== WORK TO COMPLETE ==
Type again, exactly, the lines below from the start through the line that includes "0), M['white'], p)".

****************************************

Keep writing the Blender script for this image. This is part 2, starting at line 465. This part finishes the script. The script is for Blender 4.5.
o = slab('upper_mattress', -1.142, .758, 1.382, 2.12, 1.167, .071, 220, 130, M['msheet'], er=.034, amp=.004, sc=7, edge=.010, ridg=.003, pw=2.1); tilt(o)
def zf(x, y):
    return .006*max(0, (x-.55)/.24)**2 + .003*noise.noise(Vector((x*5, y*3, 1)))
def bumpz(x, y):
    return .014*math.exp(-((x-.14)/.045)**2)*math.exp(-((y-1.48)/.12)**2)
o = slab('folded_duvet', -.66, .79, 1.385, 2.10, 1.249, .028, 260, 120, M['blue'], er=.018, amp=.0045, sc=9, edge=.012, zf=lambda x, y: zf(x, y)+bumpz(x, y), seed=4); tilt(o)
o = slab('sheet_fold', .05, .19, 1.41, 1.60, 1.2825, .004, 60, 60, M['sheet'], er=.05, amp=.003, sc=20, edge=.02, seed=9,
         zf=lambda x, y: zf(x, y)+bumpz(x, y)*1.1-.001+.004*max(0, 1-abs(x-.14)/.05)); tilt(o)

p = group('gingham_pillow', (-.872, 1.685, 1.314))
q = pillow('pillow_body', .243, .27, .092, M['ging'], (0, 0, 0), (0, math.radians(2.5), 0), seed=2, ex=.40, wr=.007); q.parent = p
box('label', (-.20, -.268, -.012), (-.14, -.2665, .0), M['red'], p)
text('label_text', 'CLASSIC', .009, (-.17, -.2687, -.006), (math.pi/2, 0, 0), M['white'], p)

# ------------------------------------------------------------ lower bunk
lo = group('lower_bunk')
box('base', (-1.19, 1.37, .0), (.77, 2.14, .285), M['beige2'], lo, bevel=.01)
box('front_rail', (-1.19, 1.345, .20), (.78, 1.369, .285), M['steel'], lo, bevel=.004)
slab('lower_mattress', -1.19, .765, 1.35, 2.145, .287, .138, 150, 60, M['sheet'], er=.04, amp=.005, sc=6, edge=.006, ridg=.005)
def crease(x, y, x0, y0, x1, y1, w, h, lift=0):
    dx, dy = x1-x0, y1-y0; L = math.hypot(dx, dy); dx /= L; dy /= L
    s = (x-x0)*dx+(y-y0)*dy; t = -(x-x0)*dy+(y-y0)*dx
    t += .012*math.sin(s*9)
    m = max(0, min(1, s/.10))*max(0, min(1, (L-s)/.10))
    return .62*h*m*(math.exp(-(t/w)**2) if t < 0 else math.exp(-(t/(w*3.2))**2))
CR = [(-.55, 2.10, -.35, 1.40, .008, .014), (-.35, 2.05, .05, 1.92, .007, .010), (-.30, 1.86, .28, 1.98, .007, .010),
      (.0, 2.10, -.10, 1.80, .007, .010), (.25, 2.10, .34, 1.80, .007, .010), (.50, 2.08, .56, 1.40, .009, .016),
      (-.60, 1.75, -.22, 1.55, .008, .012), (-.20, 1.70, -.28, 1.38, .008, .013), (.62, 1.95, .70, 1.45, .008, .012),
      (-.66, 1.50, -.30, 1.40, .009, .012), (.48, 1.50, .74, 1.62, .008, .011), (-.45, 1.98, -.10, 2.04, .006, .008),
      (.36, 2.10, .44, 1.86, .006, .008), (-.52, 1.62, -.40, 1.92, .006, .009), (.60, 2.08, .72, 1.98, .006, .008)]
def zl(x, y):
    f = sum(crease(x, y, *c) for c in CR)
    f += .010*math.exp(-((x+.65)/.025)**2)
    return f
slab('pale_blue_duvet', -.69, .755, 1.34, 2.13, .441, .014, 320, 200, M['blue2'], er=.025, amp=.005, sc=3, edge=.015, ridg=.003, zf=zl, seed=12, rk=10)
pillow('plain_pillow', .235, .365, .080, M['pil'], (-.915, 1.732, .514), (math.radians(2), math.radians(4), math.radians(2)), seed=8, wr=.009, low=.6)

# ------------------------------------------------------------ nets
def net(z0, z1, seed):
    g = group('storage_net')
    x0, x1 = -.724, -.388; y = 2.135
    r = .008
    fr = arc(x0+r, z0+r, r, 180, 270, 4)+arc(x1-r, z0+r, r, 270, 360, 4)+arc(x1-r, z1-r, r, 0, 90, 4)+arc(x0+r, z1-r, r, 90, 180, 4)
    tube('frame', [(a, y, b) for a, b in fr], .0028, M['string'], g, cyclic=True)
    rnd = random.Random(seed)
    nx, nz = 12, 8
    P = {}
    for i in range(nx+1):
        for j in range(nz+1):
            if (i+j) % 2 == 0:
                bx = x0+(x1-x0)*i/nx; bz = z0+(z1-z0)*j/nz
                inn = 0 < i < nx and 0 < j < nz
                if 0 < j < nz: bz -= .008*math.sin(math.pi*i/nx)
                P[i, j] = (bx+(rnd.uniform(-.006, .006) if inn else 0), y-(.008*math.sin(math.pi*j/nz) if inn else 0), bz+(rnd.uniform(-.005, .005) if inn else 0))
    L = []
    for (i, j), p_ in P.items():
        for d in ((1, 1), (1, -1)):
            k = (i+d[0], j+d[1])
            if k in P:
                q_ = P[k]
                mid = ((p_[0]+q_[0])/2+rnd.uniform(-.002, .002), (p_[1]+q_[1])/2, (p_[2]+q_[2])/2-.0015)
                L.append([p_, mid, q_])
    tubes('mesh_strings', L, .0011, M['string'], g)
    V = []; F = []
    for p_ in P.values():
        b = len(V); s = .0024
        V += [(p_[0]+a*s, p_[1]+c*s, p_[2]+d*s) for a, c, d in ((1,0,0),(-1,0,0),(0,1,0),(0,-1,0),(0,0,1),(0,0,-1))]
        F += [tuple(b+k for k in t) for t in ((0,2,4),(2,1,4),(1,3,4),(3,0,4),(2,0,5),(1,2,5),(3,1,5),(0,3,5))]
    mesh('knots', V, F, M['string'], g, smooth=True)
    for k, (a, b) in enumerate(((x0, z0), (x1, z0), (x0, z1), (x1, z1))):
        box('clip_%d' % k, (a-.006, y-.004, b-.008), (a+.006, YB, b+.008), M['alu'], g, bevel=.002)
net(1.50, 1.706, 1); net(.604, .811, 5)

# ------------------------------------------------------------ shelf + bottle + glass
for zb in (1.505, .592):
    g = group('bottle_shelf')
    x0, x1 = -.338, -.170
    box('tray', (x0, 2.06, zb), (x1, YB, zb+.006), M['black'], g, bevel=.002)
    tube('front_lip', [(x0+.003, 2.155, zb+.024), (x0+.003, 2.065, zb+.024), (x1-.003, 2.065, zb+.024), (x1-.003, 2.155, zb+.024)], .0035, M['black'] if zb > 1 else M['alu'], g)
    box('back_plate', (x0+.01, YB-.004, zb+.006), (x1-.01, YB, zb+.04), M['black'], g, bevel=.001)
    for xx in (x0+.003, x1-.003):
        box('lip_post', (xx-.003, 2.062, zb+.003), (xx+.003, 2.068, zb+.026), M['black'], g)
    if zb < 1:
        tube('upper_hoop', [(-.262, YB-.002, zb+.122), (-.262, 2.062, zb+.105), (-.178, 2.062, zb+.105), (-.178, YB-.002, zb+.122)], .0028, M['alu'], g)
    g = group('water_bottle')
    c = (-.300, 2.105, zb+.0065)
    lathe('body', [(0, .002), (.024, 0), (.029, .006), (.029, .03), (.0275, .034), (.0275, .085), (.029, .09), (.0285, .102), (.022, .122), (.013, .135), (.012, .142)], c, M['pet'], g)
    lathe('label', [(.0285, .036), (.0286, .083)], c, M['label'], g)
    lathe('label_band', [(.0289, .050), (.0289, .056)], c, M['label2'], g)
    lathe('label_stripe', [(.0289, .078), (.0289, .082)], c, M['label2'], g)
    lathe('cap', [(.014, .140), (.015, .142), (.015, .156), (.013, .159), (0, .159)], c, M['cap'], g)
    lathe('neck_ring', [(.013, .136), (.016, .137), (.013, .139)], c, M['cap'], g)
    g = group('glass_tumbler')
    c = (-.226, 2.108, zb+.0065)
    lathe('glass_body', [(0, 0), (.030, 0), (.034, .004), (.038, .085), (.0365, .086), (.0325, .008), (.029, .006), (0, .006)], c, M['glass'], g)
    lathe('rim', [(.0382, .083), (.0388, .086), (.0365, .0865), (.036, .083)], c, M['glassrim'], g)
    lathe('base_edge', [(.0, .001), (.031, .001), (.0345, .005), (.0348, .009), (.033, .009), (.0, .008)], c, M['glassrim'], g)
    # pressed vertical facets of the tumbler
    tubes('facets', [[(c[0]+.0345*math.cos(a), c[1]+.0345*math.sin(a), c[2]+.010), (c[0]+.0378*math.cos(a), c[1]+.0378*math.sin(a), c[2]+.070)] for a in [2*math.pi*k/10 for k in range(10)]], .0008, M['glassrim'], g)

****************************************

== THE COMPLETED TASK ==
Keep writing the Blender script for this image. This is part 2, starting at line 465. This part finishes the script. The script is for Blender 4.5.
o = slab('upper_mattress', -1.142, .758, 1.382, 2.12, 1.167, .071, 220, 130, M['msheet'], er=.034, amp=.004, sc=7, edge=.010, ridg=.003, pw=2.1); tilt(o)
def zf(x, y):
    return .006*max(0, (x-.55)/.24)**2 + .003*noise.noise(Vector((x*5, y*3, 1)))
def bumpz(x, y):
    return .014*math.exp(-((x-.14)/.045)**2)*math.exp(-((y-1.48)/.12)**2)
o = slab('folded_duvet', -.66, .79, 1.385, 2.10, 1.249, .028, 260, 120, M['blue'], er=.018, amp=.0045, sc=9, edge=.012, zf=lambda x, y: zf(x, y)+bumpz(x, y), seed=4); tilt(o)
o = slab('sheet_fold', .05, .19, 1.41, 1.60, 1.2825, .004, 60, 60, M['sheet'], er=.05, amp=.003, sc=20, edge=.02, seed=9,
         zf=lambda x, y: zf(x, y)+bumpz(x, y)*1.1-.001+.004*max(0, 1-abs(x-.14)/.05)); tilt(o)

p = group('gingham_pillow', (-.872, 1.685, 1.314))
q = pillow('pillow_body', .243, .27, .092, M['ging'], (0, 0, 0), (0, math.radians(2.5), 0), seed=2, ex=.40, wr=.007); q.parent = p
box('label', (-.20, -.268, -.012), (-.14, -.2665, .0), M['red'], p)
text('label_text', 'CLASSIC', .009, (-.17, -.2687, -.006), (math.pi/2, 0, 0), M['white'], p)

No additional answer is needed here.